Pearson: The investment in the technology and the knowledge and resources to support FIX has proved to have been a success, and expanding this investment further into the back office is a natural direction of travel. As internal system architectures have evolved to use FIX through the front and middle office, it is a natural progression to look at instructing the custodian or settlement provider using the same standards. In parallel to the broadening of the asset class coverage, custodian messaging is an area that is being discussed at the committee level, and there is widespread participation to define the market practice guidelines and specifications.
Q: What will be the main benefits/opportunities for firms in extending FIX into new workflows and operational processes?
Pearson: There are two principal aspects to this. Firstly, the efficiency and accuracy of data administration that is handled electronically rather than manually is a clear win for the operation. There is a surprisingly high amount of email and file-based data processing that requires post-trade staff to manually re-key and reconcile data. Introducing electronic data processing, built around an industry FIX standard, provides each firm with an opportunity to move to an exceptions-based workflow.
Secondly, the opportunity to have data flowing from the back office to the middle and front office gives the opportunity to completely change the way the business understands and responds to the entire process.
Q: What hurdles / challenges have to be overcome?
Pearson: Incumbent systems and system providers have not historically been part of the FIX community and the collaborative approach it has to defining new operational models. Bringing these participants into the FIX community is a key task for the industry.
Likewise, the classic settlement/clearing back office system is not designed around a ‘Back to Front’ data flow. This model relies on each business being able to run a thread through each of the order/execution/allocation/confirmation datasets all the way into the settlement and clearing process. There is a need to redraw the map of data flow and access and bring the back office/clearing space closer to the operation and the front office.

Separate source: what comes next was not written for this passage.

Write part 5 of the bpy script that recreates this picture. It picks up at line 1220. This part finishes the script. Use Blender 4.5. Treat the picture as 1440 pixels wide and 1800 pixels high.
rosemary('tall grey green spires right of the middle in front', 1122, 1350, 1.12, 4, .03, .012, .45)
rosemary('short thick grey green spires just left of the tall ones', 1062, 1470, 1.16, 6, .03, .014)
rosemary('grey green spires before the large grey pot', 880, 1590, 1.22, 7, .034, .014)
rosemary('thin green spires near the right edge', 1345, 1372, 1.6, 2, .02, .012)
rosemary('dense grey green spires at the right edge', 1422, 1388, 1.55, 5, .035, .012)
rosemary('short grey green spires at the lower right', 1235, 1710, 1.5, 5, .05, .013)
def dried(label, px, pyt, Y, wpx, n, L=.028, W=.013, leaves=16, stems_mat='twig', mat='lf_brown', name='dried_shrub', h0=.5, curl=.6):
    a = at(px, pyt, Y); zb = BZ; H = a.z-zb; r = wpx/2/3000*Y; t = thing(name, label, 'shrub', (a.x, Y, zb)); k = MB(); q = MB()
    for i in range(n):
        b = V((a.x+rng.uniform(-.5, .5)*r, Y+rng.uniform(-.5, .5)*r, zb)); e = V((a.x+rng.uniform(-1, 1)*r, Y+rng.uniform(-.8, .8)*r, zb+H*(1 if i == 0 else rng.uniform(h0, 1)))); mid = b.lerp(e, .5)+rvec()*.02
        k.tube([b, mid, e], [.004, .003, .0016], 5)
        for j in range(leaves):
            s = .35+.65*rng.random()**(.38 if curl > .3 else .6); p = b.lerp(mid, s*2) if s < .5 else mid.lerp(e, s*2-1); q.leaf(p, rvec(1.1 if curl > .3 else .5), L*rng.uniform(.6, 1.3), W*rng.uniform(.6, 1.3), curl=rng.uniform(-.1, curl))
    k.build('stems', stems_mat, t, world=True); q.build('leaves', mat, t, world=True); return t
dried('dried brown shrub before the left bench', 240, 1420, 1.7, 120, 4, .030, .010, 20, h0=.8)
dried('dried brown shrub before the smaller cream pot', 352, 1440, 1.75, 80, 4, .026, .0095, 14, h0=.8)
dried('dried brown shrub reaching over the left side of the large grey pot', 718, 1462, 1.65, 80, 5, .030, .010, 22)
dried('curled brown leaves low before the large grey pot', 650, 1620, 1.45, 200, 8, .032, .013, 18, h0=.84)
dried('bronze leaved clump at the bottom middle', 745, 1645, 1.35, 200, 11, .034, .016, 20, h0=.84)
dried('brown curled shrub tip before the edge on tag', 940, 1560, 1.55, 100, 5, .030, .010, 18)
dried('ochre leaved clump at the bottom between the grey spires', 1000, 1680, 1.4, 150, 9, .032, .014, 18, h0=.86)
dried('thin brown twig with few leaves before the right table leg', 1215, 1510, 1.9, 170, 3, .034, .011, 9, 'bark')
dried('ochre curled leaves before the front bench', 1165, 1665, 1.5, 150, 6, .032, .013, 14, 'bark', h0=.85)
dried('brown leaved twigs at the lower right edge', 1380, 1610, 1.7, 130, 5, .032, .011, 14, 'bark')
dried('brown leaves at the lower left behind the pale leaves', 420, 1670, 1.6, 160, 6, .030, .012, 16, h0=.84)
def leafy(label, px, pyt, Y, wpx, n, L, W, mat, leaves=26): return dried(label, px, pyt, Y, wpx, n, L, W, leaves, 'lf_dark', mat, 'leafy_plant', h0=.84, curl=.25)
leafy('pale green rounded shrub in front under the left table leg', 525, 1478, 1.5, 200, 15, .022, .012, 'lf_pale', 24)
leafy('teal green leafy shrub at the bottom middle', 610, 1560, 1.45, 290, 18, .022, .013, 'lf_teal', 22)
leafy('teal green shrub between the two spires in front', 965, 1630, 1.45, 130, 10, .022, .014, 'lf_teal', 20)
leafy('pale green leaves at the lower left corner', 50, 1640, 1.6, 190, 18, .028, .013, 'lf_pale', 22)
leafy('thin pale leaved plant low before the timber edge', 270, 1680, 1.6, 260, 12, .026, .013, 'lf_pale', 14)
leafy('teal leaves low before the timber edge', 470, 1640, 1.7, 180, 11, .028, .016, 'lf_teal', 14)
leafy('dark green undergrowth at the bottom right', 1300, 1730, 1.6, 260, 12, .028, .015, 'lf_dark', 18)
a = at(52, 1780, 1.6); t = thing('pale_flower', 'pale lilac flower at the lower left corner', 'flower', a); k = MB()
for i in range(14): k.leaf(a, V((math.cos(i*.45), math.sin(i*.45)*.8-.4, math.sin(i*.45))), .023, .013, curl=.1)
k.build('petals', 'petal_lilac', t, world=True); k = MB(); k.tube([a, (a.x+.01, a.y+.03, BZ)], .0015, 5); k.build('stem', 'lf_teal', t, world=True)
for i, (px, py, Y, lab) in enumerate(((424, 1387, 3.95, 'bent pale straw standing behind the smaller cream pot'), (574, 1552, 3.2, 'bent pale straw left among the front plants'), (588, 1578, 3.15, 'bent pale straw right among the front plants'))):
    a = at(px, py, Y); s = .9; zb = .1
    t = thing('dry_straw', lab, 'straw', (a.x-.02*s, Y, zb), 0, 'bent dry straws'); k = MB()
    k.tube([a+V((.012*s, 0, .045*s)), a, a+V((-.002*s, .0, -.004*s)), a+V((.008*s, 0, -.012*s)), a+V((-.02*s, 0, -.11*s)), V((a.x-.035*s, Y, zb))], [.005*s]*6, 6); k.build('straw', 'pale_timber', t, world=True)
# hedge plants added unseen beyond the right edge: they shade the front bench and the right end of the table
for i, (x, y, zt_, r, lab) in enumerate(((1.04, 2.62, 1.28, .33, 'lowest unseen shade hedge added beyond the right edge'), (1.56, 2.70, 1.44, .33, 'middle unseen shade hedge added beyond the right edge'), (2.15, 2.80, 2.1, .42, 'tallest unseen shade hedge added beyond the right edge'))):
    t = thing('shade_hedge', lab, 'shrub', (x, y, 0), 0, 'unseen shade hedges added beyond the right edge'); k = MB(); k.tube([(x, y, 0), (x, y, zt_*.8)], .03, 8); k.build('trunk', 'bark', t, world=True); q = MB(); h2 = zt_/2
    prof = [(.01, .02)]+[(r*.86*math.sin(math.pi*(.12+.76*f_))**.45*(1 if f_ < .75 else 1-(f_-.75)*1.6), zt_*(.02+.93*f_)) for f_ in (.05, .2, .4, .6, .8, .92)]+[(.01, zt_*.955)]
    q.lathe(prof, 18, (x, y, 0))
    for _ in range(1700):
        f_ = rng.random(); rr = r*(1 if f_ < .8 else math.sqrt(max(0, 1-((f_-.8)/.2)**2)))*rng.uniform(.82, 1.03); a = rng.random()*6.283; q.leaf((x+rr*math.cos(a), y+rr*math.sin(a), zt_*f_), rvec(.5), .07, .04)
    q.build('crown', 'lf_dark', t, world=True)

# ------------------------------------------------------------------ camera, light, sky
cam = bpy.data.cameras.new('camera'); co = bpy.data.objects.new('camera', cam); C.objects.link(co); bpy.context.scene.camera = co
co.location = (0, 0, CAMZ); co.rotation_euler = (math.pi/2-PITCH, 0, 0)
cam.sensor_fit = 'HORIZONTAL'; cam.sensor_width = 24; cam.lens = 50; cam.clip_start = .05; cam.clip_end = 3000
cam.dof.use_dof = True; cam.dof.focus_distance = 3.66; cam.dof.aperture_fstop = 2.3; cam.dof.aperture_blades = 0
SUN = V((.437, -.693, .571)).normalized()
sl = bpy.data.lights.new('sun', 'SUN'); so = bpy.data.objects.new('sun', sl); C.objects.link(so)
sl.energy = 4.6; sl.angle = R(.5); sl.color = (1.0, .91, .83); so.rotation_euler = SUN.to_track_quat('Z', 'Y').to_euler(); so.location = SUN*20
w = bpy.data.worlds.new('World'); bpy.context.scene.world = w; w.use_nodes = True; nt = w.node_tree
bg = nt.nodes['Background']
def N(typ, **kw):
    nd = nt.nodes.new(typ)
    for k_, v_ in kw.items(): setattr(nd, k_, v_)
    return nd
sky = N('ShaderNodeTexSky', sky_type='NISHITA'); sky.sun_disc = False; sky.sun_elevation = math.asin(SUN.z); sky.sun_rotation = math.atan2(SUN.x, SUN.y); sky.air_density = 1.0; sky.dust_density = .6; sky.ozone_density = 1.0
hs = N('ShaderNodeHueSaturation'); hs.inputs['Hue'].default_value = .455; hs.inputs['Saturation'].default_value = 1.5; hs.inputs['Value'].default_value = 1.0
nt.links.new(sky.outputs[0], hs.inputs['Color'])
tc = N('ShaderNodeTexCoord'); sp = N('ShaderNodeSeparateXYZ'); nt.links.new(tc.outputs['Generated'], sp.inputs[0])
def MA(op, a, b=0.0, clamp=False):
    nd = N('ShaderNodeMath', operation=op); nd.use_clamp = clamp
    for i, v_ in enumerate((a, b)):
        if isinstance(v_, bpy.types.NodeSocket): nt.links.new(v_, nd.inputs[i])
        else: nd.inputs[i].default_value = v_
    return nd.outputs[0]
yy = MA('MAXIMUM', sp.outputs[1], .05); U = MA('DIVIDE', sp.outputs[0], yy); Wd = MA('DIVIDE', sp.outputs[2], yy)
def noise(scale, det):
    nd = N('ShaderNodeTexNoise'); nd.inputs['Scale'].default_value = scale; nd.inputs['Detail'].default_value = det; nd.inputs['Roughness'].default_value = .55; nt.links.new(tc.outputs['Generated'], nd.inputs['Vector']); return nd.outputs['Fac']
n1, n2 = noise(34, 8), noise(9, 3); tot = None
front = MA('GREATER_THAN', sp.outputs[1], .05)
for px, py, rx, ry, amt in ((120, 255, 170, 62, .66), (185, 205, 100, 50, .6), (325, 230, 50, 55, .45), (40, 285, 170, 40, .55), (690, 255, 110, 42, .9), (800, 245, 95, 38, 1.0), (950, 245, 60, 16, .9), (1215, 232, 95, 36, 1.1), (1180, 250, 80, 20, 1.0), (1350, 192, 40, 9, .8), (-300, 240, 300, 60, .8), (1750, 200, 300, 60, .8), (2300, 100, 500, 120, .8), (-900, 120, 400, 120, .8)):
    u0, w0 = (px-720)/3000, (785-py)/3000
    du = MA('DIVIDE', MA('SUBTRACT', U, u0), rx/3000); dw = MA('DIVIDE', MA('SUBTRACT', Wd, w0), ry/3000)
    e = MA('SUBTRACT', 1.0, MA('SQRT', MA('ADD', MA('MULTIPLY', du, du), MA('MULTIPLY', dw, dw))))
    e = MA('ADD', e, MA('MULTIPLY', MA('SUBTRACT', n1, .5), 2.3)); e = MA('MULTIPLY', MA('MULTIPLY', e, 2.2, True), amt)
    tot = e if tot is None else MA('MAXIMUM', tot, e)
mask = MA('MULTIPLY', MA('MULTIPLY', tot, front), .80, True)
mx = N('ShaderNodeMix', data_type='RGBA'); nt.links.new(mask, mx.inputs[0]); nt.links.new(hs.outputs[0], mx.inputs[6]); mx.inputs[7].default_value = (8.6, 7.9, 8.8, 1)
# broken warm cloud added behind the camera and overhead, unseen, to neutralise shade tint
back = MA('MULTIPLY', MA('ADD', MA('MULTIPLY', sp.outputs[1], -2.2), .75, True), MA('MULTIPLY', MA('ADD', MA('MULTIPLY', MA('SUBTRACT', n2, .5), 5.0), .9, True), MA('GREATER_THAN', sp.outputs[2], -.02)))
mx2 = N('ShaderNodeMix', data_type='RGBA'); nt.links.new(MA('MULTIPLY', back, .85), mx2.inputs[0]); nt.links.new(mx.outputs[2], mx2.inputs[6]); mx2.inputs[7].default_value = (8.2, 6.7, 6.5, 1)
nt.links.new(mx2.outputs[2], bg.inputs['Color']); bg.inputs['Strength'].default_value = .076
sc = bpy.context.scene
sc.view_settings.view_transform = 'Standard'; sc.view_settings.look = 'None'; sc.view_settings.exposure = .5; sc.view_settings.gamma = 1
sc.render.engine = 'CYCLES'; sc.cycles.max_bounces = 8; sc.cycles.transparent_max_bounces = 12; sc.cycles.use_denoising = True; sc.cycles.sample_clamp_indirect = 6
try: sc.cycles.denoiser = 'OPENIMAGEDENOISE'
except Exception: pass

There is no doubt however that the demand for change from the clients , and regulators, and the FOMO effect from some competitors adopting new real-time technologies is increasing the need for businesses to adapt. It brings cost, but it brings reward too.
Q: What is the timeline for both of these developments becoming a reality?
Pearson: For some firms, the introduction of FIX across the operational spectrum is a clear strategy, and by definition will extend across many different counterparties in all geographic regions. The key focus of these early adopters is to present the client with a full-service FIX compliant capability all the way through the execution and clearing workflow. The integration challenges for the clients is reduced significantly with this uniform approach to the client technology, and we are seeing buy-side firms benefitting rapidly from this approach. The industry will see brokers transform their client service by adopting this approach over the next 24 months. The alternative is to see clients take their business elsewhere to realise the benefits of a real-time and automated workflow.
David Pearson is currently Co-chair of the FIX Trading Community’s Global Post Trade Working Group, and is actively involved in the global industry debate to promote new post-trade business workflows that improve efficiency and reduce costs.
David joined Fidessa in 1994 and his previous roles with the firm have included implementation and project management, business analysis and solutions architecture. As head of new business marketing for Europe he played a pivotal role in building Fidessa’s sell-side managed services business in Europe.